The block that the operating system reads can be split, that is, the top of the block is written at one point in time while the bottom of the block is written at another point in time. If you restore a file containing a fractured block and Oracle reads the block, then the block is considered a corrupt.

Let’s perform a test:

–> Before ‘Begin Backup Mode’:

SQL> set autotrace trace stat
SQL> update etr set team=’Oracle’ where id=’7′;

1 row updated.
Statistics
———————————————————-
          0  recursive calls
          1  db block gets
          1  consistent gets
          0  physical reads
        300  redo size
        669  bytes sent via SQL*Net to client
        580  bytes received via SQL*Net from client
          4  SQL*Net roundtrips to/from client
          1  sorts (memory)
          0  sorts (disk)
          1  rows processed

: It shows redo size=300 (Normal)

–> Let me put the tablespace in ‘Begin Backup’ Mode and try to executea DML again:
SQL> alter tablespace users begin backup;
Tablespace altered.

SQL> update etr set team=’Oracle’ where id=’1′;
1 row updated.
Statistics
———————————————————-
          1  recursive calls
          6  db block gets
          1  consistent gets
          0  physical reads
      17480  redo size
        669  bytes sent via SQL*Net to client
        580  bytes received via SQL*Net from client
          4  SQL*Net roundtrips to/from client
          1  sorts (memory)
          0  sorts (disk)
          1  rows processed
: Check the size of Redo here (17480),  it’s actually the size of the datablock (+Normal redo) where the table column exits and a copy of the block is moved to the redo log buffer .

 
–> Let me try to execute the same DML statement again on same table
SQL> /

1 row updated.
Statistics
———————————————————-
          0  recursive calls
          1  db block gets
          1  consistent gets
          0  physical reads
        300  redo size
        669  bytes sent via SQL*Net to client
        580  bytes received via SQL*Net from client
          4  SQL*Net roundtrips to/from client
          1  sorts (memory)
          0  sorts (disk)
          1  rows processed
: Now Redo size is again back to it’s original value (300).

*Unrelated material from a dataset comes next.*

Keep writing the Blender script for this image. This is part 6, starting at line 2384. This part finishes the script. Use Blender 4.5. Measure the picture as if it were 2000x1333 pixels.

Hence proved that rather pushing changed vectors/values in redo log buffer, oracle actually copies the entire block during initial operations (Reason of large REDO generation) and will not repeat the same for all subsequent operations on the same block.

ALTER TABLESPACE <> BEGIN BACKUP
is the solution to the Fractured Block problem which could have create inconsistencies in case of user managed backup’s which require OS commands to use.